Proprietors of The Manse,an exclusive lodge developed in a century-old former Anglican minister's home on what was part of Maraekakaho Station, they run four separate Truffle Heaven days weekends during Hawke's Bay food and wine festival FAWC each June in a unique partnership with growers Kees van Munckhof and Wendy Hutchins, of Sacre Monte Truffles, Puketapu.
Guests start the day with a truffle hunt at Sacre Monte, warmed-up with hot chocolate and rum at the truffiere, a rundown on the history, varieties and harvesting of truffles, followed by hunting and foraging, topped-off with lunch back at The Manse for a four-course truffle lunch – black truffles in each course, truffle creme brûlée for dessert - limited to eight people on each day, because that's the most that can be seated at the table at the two-room lodge.

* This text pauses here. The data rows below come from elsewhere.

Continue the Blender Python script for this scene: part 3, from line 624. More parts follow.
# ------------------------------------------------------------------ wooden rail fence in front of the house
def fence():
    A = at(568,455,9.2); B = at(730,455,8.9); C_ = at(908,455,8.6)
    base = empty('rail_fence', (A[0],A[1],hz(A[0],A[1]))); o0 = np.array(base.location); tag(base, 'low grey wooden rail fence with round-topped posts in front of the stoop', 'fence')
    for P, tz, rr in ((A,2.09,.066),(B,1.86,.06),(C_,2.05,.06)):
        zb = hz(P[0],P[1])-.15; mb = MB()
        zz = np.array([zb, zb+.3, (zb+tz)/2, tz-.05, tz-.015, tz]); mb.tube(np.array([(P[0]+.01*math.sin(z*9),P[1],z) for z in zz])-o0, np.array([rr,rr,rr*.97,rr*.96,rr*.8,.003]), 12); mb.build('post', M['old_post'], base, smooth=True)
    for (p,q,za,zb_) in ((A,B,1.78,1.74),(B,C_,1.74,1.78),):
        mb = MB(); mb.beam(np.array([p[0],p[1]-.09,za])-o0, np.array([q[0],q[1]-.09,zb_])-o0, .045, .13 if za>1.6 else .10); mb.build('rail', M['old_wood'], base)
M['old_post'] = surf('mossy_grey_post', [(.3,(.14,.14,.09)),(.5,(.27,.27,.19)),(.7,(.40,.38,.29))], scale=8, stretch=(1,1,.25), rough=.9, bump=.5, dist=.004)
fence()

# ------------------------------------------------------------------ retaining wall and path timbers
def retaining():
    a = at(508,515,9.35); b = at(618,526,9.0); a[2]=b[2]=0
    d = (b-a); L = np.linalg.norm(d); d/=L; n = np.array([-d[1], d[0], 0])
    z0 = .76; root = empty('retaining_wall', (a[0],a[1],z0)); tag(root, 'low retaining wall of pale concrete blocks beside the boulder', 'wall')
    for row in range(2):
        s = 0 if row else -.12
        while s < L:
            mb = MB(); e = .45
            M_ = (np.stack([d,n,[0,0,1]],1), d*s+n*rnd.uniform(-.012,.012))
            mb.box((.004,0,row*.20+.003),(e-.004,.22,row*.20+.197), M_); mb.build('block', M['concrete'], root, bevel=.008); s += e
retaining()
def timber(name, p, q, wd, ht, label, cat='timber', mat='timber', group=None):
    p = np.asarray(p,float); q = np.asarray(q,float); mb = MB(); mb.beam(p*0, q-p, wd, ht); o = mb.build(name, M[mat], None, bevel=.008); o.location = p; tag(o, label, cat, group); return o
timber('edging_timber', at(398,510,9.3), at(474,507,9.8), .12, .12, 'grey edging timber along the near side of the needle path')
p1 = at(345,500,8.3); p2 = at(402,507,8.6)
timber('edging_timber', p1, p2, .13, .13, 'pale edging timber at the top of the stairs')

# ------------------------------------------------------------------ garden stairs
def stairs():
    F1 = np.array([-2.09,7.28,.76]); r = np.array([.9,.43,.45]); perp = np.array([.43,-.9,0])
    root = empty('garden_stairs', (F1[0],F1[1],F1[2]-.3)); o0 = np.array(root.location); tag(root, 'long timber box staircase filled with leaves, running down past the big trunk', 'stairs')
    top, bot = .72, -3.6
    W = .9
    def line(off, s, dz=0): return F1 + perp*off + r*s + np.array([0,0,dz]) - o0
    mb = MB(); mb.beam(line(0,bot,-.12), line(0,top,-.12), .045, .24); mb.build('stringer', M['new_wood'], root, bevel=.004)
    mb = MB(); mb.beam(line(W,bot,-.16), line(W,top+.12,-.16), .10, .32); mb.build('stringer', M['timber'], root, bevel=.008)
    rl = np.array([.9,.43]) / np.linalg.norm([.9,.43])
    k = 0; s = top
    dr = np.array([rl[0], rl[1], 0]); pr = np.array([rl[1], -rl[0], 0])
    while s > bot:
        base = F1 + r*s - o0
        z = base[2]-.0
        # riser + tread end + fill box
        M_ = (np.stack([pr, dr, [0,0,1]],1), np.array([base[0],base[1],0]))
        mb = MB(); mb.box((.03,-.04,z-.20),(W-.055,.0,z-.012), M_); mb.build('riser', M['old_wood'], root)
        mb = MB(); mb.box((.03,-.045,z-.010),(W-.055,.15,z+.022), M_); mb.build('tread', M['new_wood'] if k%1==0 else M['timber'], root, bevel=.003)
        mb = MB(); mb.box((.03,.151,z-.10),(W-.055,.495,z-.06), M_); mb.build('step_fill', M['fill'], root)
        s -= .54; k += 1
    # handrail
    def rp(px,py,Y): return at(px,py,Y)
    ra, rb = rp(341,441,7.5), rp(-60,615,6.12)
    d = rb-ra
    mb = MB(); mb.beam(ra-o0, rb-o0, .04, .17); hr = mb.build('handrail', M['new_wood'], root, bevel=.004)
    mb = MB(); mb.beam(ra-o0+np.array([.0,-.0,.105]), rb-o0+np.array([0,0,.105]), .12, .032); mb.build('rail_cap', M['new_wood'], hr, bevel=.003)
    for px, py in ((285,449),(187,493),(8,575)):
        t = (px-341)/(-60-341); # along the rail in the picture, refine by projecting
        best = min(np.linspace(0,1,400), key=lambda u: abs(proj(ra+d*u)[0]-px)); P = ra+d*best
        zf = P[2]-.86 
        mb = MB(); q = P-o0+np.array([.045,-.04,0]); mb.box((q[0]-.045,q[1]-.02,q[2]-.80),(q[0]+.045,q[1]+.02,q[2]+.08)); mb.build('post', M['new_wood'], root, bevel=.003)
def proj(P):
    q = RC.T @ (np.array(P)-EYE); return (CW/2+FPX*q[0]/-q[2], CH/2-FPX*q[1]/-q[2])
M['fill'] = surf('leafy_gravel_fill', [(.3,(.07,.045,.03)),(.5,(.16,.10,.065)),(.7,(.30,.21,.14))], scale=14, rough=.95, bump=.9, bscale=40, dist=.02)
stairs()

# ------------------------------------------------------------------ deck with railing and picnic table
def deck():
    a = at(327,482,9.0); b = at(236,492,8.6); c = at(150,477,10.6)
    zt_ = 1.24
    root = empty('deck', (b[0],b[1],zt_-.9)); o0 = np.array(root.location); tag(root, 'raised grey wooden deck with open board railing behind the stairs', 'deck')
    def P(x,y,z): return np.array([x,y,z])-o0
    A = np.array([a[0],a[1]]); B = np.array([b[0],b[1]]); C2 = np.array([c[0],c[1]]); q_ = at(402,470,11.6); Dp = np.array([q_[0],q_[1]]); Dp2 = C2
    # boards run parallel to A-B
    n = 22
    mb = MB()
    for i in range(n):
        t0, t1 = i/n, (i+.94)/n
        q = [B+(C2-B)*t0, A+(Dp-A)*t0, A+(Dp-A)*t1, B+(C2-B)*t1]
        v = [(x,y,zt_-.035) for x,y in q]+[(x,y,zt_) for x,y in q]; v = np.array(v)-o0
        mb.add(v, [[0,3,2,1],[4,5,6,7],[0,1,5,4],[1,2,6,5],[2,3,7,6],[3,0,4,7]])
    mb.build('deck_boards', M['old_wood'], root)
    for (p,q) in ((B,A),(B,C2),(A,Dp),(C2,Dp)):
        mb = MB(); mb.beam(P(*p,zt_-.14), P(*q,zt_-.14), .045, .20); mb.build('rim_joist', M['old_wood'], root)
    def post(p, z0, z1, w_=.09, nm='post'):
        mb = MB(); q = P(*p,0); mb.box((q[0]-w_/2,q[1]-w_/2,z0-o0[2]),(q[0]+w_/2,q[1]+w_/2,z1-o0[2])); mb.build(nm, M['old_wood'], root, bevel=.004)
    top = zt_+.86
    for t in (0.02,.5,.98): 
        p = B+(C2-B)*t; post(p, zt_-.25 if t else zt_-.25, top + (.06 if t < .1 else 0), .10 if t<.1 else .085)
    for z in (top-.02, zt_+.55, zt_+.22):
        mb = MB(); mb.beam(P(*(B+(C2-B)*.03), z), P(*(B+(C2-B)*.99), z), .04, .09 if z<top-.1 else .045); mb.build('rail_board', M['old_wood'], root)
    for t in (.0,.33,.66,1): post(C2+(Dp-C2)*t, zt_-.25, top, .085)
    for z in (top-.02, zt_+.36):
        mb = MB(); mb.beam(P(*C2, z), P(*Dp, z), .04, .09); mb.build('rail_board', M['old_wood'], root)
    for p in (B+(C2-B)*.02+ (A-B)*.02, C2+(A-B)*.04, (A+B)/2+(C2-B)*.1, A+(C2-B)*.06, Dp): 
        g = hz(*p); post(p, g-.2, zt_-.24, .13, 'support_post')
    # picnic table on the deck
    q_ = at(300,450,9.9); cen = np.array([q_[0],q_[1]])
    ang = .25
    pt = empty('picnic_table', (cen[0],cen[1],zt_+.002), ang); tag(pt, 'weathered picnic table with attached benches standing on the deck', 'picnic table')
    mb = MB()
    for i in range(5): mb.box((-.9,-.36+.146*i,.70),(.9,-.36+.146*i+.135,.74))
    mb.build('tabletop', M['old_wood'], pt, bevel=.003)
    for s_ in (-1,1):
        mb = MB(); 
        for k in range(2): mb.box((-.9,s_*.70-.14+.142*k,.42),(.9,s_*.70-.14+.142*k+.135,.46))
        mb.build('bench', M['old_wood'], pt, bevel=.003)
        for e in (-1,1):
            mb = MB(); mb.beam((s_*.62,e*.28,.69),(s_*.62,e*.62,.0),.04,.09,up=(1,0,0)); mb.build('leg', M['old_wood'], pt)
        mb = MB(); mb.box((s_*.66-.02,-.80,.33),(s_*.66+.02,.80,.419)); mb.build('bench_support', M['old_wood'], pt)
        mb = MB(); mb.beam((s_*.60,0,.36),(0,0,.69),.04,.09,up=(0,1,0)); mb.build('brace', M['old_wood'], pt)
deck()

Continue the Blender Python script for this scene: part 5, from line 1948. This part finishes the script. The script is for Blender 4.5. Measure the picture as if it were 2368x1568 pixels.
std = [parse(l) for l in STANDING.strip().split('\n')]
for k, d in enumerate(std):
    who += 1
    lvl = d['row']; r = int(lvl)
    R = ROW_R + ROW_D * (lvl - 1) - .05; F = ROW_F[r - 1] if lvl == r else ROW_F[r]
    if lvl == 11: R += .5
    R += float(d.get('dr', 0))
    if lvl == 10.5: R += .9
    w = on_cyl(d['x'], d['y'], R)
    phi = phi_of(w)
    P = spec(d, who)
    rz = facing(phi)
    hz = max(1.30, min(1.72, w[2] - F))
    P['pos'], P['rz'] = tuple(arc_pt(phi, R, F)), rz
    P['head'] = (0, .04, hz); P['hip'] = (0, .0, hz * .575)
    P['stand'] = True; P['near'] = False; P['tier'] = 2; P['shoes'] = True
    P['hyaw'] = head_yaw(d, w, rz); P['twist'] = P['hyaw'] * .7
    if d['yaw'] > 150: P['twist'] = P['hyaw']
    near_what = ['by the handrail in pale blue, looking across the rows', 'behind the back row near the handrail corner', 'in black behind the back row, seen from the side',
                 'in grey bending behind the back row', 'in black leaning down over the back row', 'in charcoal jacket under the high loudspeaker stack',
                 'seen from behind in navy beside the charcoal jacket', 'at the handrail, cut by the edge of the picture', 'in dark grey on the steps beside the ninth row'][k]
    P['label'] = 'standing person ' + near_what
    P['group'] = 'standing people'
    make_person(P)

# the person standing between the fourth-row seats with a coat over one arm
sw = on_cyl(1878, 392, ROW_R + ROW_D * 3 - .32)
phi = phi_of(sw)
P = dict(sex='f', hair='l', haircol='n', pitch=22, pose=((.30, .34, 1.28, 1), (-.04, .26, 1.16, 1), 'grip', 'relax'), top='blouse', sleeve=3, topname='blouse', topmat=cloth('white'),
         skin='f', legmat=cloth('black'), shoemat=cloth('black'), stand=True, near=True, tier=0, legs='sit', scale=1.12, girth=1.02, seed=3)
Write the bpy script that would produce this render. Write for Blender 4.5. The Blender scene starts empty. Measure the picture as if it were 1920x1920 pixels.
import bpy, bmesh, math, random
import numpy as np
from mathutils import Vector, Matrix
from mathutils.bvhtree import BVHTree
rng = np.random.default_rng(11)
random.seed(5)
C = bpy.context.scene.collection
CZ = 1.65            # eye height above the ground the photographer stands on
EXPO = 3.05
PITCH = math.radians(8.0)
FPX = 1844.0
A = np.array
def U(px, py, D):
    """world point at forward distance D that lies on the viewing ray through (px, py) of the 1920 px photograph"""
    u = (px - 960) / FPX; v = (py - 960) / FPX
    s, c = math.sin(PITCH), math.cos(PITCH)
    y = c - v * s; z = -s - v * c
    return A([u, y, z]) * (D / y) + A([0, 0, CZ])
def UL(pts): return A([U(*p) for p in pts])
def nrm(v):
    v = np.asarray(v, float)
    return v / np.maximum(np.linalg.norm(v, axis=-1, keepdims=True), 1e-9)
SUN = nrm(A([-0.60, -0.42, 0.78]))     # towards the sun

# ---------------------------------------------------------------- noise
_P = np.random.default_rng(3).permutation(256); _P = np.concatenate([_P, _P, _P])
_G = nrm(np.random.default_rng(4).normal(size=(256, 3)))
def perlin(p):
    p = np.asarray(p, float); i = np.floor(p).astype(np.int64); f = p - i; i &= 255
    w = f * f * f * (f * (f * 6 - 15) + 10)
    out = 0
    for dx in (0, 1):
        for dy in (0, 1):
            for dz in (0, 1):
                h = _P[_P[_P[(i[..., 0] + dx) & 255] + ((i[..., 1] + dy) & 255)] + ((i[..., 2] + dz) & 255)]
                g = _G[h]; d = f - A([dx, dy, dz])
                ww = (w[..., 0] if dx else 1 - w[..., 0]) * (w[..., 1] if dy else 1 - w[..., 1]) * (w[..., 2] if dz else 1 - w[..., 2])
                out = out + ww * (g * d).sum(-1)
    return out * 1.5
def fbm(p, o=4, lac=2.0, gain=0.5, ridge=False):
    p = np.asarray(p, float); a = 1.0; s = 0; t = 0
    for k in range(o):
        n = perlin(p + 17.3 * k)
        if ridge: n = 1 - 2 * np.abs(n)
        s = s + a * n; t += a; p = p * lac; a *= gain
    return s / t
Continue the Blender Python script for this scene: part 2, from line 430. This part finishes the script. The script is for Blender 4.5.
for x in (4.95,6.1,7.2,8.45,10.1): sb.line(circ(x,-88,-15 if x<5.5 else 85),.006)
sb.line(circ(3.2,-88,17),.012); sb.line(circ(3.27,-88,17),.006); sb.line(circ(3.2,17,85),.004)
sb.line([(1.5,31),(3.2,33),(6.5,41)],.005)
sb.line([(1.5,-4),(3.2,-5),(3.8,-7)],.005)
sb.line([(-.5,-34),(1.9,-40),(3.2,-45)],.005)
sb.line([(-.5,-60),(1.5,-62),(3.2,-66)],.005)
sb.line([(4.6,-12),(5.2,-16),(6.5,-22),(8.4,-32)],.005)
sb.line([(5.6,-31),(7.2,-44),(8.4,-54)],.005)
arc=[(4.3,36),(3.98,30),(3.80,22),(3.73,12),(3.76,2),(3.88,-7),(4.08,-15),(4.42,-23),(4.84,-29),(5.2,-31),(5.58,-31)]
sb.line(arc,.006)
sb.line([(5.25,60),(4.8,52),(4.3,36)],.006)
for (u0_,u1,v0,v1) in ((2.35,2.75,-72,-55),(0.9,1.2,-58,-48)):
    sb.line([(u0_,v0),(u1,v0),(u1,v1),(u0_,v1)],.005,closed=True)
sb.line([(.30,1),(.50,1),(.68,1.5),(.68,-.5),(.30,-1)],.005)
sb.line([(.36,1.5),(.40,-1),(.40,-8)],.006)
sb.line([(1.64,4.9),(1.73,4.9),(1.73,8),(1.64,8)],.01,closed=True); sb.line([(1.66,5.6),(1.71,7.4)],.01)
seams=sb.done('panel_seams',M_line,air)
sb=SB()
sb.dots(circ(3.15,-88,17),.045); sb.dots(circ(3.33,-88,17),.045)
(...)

On Saturday among the guests was Robin Daynes, who's from Cairns in Far North Queensland, and on Sunday another from Bannockburn in Central Otago, up especially for the day, back for more after being so taken by the experience first time around in 2019.
It's all driven by chef Grootelaar, whose European experience seems to revolve around the truffles season in Northern Italy, each October and mirroring other harvest festivals around the World. One of them is the Alba festival, home to the most-prized white tuber truffles.
There is even a "university" to train the sniffer-dogs necessary to locate the truffles in forested areas, and anything up to a metre beneath the surface, and there are universities still trying to figure what triggers the growth of truffles.
Munckhof says no one knows what triggers their growth, but they use a bit of calcium phosphate and wait for the results.
Aroma and size are what counts, and perhaps the most memorable moment all-round was two years ago when the visitor from Central Otago struck the Puketapu gold (aka "a very nice truffle").
"It brought tears to her eyes," both Grootelaar and van Munckhof recalled. The aroma, says Munckhof, made everyone stand up and take notice.
There were some anxious moments in the weeks beforehand. Original sniffer Bear had passed away, and "Houdini" canine Teddy departed in a misadventure just three weeks before the first of the Truffle Heaven experiences earlier this month.
Van Munckhof and Hutchins say a friend's dog, Chika, has proven a more than handy substitute at short notice, while they train young Rua for truffle duty.